## Task instructions:
Look through the entries below and extract exactly the lines from the one containing "The Blender Python" through the one containing "quad((i - 1.5)", ends included.

## Supplied data:
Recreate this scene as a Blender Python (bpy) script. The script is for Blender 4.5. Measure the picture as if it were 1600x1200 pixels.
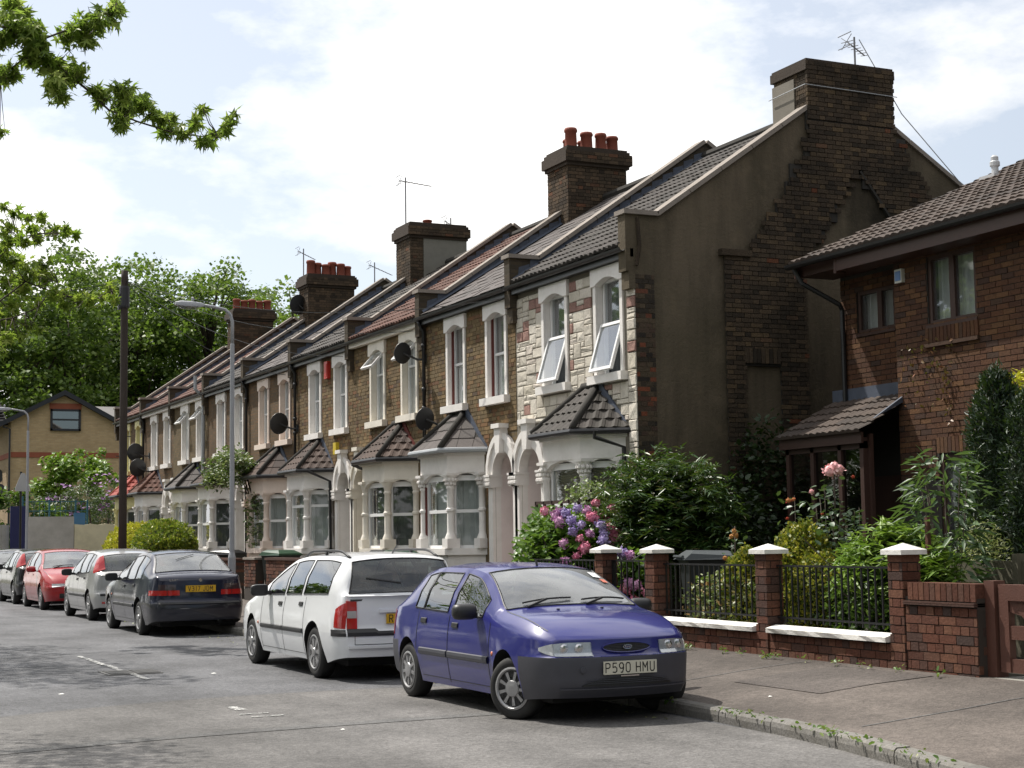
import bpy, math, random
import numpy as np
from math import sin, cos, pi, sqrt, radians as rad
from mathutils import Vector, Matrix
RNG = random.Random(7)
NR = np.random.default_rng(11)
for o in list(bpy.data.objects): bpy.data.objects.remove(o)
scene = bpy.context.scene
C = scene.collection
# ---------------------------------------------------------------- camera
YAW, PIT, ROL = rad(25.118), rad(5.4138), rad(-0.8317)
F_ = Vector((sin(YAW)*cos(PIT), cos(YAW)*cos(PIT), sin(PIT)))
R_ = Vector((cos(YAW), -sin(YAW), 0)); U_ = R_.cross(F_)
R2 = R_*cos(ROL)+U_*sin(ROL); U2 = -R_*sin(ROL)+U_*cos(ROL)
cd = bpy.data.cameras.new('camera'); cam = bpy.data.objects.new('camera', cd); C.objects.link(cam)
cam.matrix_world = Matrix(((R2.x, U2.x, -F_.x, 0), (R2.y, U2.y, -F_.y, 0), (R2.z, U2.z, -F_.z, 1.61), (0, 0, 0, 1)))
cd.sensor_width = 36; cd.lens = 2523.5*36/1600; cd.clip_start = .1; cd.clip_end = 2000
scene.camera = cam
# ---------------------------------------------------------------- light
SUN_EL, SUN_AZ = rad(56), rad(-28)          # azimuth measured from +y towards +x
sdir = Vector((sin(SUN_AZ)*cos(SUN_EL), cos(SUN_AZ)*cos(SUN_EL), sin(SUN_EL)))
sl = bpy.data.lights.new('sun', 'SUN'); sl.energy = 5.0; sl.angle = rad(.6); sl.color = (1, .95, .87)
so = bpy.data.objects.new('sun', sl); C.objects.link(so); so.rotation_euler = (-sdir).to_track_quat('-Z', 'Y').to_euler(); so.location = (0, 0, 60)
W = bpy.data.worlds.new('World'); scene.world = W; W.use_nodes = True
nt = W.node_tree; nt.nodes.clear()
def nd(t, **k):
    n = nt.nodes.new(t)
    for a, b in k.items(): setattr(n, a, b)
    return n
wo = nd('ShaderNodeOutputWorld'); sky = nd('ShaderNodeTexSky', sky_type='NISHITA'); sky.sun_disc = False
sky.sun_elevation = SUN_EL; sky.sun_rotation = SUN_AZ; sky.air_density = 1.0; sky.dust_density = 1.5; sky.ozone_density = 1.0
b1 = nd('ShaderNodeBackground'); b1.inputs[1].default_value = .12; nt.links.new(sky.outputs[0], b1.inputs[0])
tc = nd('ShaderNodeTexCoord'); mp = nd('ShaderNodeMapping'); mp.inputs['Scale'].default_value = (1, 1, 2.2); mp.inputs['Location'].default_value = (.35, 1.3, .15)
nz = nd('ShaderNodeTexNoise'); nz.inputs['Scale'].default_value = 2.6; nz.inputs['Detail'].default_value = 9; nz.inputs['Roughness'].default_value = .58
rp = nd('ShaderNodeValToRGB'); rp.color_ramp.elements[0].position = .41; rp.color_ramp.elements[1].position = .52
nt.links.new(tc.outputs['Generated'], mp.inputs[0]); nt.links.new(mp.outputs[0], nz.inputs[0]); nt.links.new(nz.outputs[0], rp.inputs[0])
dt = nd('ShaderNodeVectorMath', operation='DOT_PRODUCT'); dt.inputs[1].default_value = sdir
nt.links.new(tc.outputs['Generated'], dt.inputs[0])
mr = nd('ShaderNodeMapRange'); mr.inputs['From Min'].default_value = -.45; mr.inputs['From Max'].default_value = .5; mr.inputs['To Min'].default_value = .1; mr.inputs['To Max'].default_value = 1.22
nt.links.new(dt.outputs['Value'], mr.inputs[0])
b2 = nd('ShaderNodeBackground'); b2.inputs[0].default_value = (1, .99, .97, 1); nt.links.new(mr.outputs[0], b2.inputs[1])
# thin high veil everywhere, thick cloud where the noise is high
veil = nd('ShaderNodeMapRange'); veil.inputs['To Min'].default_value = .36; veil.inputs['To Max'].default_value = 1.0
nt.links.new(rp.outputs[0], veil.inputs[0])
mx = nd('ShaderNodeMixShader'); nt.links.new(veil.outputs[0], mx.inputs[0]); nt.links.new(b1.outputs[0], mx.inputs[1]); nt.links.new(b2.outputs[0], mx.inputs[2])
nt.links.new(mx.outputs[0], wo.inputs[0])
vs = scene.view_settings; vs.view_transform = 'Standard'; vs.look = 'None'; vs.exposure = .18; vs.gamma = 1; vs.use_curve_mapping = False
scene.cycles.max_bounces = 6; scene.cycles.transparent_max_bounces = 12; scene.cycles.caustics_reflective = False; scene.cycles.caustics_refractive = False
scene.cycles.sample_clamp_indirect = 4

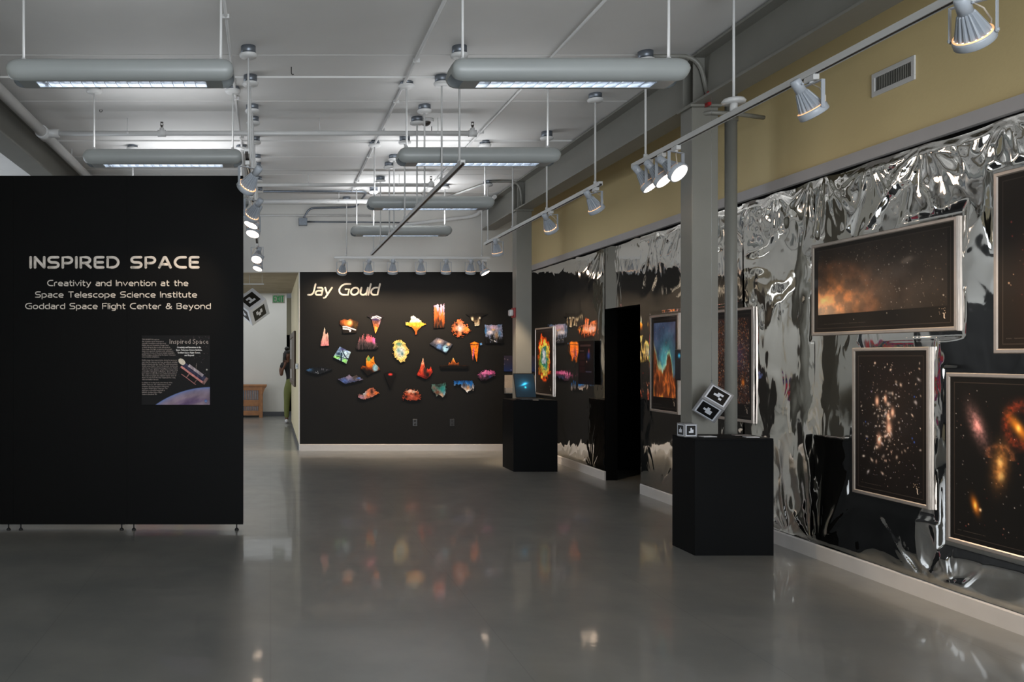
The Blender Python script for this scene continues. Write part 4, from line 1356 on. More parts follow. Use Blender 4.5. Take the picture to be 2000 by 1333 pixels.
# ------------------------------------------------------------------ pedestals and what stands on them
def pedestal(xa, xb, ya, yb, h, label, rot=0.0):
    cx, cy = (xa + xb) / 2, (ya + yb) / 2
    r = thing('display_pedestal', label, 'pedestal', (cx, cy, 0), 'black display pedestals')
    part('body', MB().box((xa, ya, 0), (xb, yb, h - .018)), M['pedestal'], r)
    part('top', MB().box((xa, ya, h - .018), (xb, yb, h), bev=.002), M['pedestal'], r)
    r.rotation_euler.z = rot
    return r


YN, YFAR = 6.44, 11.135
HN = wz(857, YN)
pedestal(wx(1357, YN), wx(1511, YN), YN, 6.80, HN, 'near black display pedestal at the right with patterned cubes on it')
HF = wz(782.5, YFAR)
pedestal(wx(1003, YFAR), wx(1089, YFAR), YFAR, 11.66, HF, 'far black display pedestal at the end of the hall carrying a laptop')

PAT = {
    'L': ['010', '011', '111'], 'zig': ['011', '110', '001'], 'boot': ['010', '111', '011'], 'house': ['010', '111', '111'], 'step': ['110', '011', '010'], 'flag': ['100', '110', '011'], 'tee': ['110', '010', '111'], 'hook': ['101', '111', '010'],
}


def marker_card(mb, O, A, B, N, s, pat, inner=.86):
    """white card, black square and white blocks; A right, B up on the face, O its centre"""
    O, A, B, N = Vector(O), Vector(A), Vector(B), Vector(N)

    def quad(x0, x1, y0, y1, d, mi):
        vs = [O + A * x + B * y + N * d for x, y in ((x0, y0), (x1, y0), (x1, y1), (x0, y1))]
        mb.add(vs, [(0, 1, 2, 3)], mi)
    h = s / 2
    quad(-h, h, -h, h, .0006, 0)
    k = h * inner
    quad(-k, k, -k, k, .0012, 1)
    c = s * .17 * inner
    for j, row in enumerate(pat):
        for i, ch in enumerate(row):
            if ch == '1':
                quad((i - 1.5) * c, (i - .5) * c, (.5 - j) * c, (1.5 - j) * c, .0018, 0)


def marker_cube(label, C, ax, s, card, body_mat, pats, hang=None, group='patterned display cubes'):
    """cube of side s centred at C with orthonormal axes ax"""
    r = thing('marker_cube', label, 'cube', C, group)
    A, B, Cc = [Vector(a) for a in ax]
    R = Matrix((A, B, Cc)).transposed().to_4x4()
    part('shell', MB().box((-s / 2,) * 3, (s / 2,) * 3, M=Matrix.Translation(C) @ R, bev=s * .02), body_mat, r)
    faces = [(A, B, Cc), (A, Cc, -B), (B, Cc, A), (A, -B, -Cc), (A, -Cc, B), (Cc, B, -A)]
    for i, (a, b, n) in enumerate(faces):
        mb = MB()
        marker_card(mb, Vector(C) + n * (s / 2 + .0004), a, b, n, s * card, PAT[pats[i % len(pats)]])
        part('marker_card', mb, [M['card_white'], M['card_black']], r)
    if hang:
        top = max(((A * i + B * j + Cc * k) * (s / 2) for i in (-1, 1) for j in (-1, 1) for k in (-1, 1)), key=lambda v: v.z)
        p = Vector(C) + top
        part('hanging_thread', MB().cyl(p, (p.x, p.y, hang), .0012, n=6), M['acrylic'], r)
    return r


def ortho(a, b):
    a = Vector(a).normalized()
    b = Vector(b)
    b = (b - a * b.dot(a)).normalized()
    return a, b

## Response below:
The Blender Python script for this scene continues. Write part 4, from line 1356 on. More parts follow. Use Blender 4.5. Take the picture to be 2000 by 1333 pixels.
# ------------------------------------------------------------------ pedestals and what stands on them
def pedestal(xa, xb, ya, yb, h, label, rot=0.0):
    cx, cy = (xa + xb) / 2, (ya + yb) / 2
    r = thing('display_pedestal', label, 'pedestal', (cx, cy, 0), 'black display pedestals')
    part('body', MB().box((xa, ya, 0), (xb, yb, h - .018)), M['pedestal'], r)
    part('top', MB().box((xa, ya, h - .018), (xb, yb, h), bev=.002), M['pedestal'], r)
    r.rotation_euler.z = rot
    return r


YN, YFAR = 6.44, 11.135
HN = wz(857, YN)
pedestal(wx(1357, YN), wx(1511, YN), YN, 6.80, HN, 'near black display pedestal at the right with patterned cubes on it')
HF = wz(782.5, YFAR)
pedestal(wx(1003, YFAR), wx(1089, YFAR), YFAR, 11.66, HF, 'far black display pedestal at the end of the hall carrying a laptop')

PAT = {
    'L': ['010', '011', '111'], 'zig': ['011', '110', '001'], 'boot': ['010', '111', '011'], 'house': ['010', '111', '111'], 'step': ['110', '011', '010'], 'flag': ['100', '110', '011'], 'tee': ['110', '010', '111'], 'hook': ['101', '111', '010'],
}


def marker_card(mb, O, A, B, N, s, pat, inner=.86):
    """white card, black square and white blocks; A right, B up on the face, O its centre"""
    O, A, B, N = Vector(O), Vector(A), Vector(B), Vector(N)

    def quad(x0, x1, y0, y1, d, mi):
        vs = [O + A * x + B * y + N * d for x, y in ((x0, y0), (x1, y0), (x1, y1), (x0, y1))]
        mb.add(vs, [(0, 1, 2, 3)], mi)
    h = s / 2
    quad(-h, h, -h, h, .0006, 0)
    k = h * inner
    quad(-k, k, -k, k, .0012, 1)
    c = s * .17 * inner
    for j, row in enumerate(pat):
        for i, ch in enumerate(row):
            if ch == '1':
                quad((i - 1.5) * c, (i - .5) * c, (.5 - j) * c, (1.5 - j) * c, .0018, 0)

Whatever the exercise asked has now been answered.